* EXERCISE PROMPT
Write every line of the material out exactly as shown.

* SOURCE DATA

——————————

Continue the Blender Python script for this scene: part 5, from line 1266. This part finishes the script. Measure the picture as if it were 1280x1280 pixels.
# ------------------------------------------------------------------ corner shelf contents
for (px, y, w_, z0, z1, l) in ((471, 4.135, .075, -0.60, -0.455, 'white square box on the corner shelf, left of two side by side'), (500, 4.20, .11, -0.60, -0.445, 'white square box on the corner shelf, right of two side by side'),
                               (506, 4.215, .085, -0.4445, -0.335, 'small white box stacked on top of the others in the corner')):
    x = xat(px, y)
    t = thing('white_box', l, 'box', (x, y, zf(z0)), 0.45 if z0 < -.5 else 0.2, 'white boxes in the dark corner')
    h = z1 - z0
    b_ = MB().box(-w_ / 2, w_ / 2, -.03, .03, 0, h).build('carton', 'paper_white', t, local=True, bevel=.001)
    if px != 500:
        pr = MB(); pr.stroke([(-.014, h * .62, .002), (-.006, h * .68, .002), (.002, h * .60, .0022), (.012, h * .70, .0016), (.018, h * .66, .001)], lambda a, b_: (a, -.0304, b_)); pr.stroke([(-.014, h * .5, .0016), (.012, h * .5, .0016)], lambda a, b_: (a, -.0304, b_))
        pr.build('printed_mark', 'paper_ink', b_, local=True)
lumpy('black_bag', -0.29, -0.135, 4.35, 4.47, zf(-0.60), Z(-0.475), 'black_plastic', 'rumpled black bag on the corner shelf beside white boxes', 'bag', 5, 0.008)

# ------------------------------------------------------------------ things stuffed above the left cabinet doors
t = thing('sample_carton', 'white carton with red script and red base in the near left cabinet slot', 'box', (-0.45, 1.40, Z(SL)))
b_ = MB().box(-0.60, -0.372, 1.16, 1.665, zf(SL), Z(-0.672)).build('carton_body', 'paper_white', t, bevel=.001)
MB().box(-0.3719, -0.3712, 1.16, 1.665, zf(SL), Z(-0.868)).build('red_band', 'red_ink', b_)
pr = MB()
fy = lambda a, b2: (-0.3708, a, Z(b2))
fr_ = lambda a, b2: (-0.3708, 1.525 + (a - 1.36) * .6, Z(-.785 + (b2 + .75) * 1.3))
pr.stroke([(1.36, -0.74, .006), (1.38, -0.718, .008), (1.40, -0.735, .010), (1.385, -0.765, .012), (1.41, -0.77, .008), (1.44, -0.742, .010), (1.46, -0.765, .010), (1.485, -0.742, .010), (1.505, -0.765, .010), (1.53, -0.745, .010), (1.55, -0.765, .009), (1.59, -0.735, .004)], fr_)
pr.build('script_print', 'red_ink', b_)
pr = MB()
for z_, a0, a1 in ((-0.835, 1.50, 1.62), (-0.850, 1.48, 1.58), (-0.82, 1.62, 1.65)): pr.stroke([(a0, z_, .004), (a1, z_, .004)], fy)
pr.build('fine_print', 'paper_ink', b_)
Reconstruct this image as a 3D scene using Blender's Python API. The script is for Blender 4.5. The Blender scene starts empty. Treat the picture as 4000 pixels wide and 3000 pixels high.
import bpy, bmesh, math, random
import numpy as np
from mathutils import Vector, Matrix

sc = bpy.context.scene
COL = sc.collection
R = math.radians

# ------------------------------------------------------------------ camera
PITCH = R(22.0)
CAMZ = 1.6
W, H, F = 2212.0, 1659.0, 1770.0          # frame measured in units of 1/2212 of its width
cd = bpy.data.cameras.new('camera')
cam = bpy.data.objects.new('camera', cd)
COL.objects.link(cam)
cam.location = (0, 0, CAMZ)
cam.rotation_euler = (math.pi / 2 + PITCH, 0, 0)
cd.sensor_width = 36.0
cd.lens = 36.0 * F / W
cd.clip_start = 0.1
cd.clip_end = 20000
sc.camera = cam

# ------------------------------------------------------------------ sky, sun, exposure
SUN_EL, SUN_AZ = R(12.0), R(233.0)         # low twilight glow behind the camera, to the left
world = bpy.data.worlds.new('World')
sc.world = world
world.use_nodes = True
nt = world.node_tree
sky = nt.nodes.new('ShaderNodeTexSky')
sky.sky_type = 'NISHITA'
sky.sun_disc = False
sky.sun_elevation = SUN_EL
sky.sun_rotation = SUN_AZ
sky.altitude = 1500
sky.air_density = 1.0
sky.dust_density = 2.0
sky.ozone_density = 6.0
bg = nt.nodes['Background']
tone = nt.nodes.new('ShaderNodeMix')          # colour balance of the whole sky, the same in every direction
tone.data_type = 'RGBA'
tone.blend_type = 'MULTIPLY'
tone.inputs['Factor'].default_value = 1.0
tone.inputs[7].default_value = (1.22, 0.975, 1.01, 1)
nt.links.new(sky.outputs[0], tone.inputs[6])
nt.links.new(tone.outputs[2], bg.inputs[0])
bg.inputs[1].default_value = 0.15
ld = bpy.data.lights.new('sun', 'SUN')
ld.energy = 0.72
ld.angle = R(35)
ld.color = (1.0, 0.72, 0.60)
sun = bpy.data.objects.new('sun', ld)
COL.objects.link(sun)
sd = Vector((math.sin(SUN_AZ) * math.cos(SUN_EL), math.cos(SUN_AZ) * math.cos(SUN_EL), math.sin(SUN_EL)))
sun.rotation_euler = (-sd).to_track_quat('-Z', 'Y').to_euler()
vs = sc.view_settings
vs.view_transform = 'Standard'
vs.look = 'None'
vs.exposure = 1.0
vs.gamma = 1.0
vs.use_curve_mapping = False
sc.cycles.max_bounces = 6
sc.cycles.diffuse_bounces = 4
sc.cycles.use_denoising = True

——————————

* WRITTEN SOLUTION
Continue the Blender Python script for this scene: part 5, from line 1266. This part finishes the script. Measure the picture as if it were 1280x1280 pixels.
# ------------------------------------------------------------------ corner shelf contents
for (px, y, w_, z0, z1, l) in ((471, 4.135, .075, -0.60, -0.455, 'white square box on the corner shelf, left of two side by side'), (500, 4.20, .11, -0.60, -0.445, 'white square box on the corner shelf, right of two side by side'),
                               (506, 4.215, .085, -0.4445, -0.335, 'small white box stacked on top of the others in the corner')):
    x = xat(px, y)
    t = thing('white_box', l, 'box', (x, y, zf(z0)), 0.45 if z0 < -.5 else 0.2, 'white boxes in the dark corner')
    h = z1 - z0
    b_ = MB().box(-w_ / 2, w_ / 2, -.03, .03, 0, h).build('carton', 'paper_white', t, local=True, bevel=.001)
    if px != 500:
        pr = MB(); pr.stroke([(-.014, h * .62, .002), (-.006, h * .68, .002), (.002, h * .60, .0022), (.012, h * .70, .0016), (.018, h * .66, .001)], lambda a, b_: (a, -.0304, b_)); pr.stroke([(-.014, h * .5, .0016), (.012, h * .5, .0016)], lambda a, b_: (a, -.0304, b_))
        pr.build('printed_mark', 'paper_ink', b_, local=True)
lumpy('black_bag', -0.29, -0.135, 4.35, 4.47, zf(-0.60), Z(-0.475), 'black_plastic', 'rumpled black bag on the corner shelf beside white boxes', 'bag', 5, 0.008)

# ------------------------------------------------------------------ things stuffed above the left cabinet doors
t = thing('sample_carton', 'white carton with red script and red base in the near left cabinet slot', 'box', (-0.45, 1.40, Z(SL)))
b_ = MB().box(-0.60, -0.372, 1.16, 1.665, zf(SL), Z(-0.672)).build('carton_body', 'paper_white', t, bevel=.001)
MB().box(-0.3719, -0.3712, 1.16, 1.665, zf(SL), Z(-0.868)).build('red_band', 'red_ink', b_)
pr = MB()
fy = lambda a, b2: (-0.3708, a, Z(b2))
fr_ = lambda a, b2: (-0.3708, 1.525 + (a - 1.36) * .6, Z(-.785 + (b2 + .75) * 1.3))
pr.stroke([(1.36, -0.74, .006), (1.38, -0.718, .008), (1.40, -0.735, .010), (1.385, -0.765, .012), (1.41, -0.77, .008), (1.44, -0.742, .010), (1.46, -0.765, .010), (1.485, -0.742, .010), (1.505, -0.765, .010), (1.53, -0.745, .010), (1.55, -0.765, .009), (1.59, -0.735, .004)], fr_)
pr.build('script_print', 'red_ink', b_)
pr = MB()
for z_, a0, a1 in ((-0.835, 1.50, 1.62), (-0.850, 1.48, 1.58), (-0.82, 1.62, 1.65)): pr.stroke([(a0, z_, .004), (a1, z_, .004)], fy)
pr.build('fine_print', 'paper_ink', b_)
Reconstruct this image as a 3D scene using Blender's Python API. The script is for Blender 4.5. The Blender scene starts empty. Treat the picture as 4000 pixels wide and 3000 pixels high.
import bpy, bmesh, math, random
import numpy as np
from mathutils import Vector, Matrix

sc = bpy.context.scene
COL = sc.collection
R = math.radians

# ------------------------------------------------------------------ camera
PITCH = R(22.0)
CAMZ = 1.6
W, H, F = 2212.0, 1659.0, 1770.0          # frame measured in units of 1/2212 of its width
cd = bpy.data.cameras.new('camera')
cam = bpy.data.objects.new('camera', cd)
COL.objects.link(cam)
cam.location = (0, 0, CAMZ)
cam.rotation_euler = (math.pi / 2 + PITCH, 0, 0)
cd.sensor_width = 36.0
cd.lens = 36.0 * F / W
cd.clip_start = 0.1
cd.clip_end = 20000
sc.camera = cam

# ------------------------------------------------------------------ sky, sun, exposure
SUN_EL, SUN_AZ = R(12.0), R(233.0)         # low twilight glow behind the camera, to the left
world = bpy.data.worlds.new('World')
sc.world = world
world.use_nodes = True
nt = world.node_tree
sky = nt.nodes.new('ShaderNodeTexSky')
sky.sky_type = 'NISHITA'
sky.sun_disc = False
sky.sun_elevation = SUN_EL
sky.sun_rotation = SUN_AZ
sky.altitude = 1500
sky.air_density = 1.0
sky.dust_density = 2.0
sky.ozone_density = 6.0
bg = nt.nodes['Background']
tone = nt.nodes.new('ShaderNodeMix')          # colour balance of the whole sky, the same in every direction
tone.data_type = 'RGBA'
tone.blend_type = 'MULTIPLY'
tone.inputs['Factor'].default_value = 1.0
tone.inputs[7].default_value = (1.22, 0.975, 1.01, 1)
nt.links.new(sky.outputs[0], tone.inputs[6])
nt.links.new(tone.outputs[2], bg.inputs[0])
bg.inputs[1].default_value = 0.15
ld = bpy.data.lights.new('sun', 'SUN')
ld.energy = 0.72
ld.angle = R(35)
ld.color = (1.0, 0.72, 0.60)
sun = bpy.data.objects.new('sun', ld)
COL.objects.link(sun)
sd = Vector((math.sin(SUN_AZ) * math.cos(SUN_EL), math.cos(SUN_AZ) * math.cos(SUN_EL), math.sin(SUN_EL)))
sun.rotation_euler = (-sd).to_track_quat('-Z', 'Y').to_euler()
vs = sc.view_settings
vs.view_transform = 'Standard'
vs.look = 'None'
vs.exposure = 1.0
vs.gamma = 1.0
vs.use_curve_mapping = False
sc.cycles.max_bounces = 6
sc.cycles.diffuse_bounces = 4
sc.cycles.use_denoising = True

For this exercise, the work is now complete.